In our blessed America I’m concerned that we have become so weighted down with regulations, entitlement programs, taxes and debt that the entrepreneurs’ way is neglected and at times even despised. With many of the challenges we are facing, I think it is increasingly important to preserving our way of life. Increasingly our society seems to operate on the “naval convoy” slow ship theory. Moving complacently at the speed of the slowest ship has become more acceptable than striving to keep up with the fastest and best.
A former executive for Nordstrom, one of America’s best run department store groups, said to me some time ago that “we’ve become fat, dumb and happy.” I don’t think she meant happy with the way things are but instead was referring to the happy in denial and avoidance syndrome. You know, the forced and hollow kind meant to avoid dealing with the harder edged truths. If you follow the news, you know what I mean. The dollar is trading at historic low levels against other currencies, and street gangs are running rampant but we’d rather talk about the follies of O.J. Simpson.

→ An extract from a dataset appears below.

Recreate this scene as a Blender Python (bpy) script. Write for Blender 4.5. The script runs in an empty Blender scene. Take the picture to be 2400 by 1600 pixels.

The French President recently said “We are going to make France a country where it's easy to do business, where you can concentrate on running your company without hassle or pressure other than those of the market."
In city halls and state capitols across America there are too many people who have never operated an enterprise and sneer at the process as though entrepreneur is a four letter word. I think that those men and women, the risk takers and value creators are the future of America.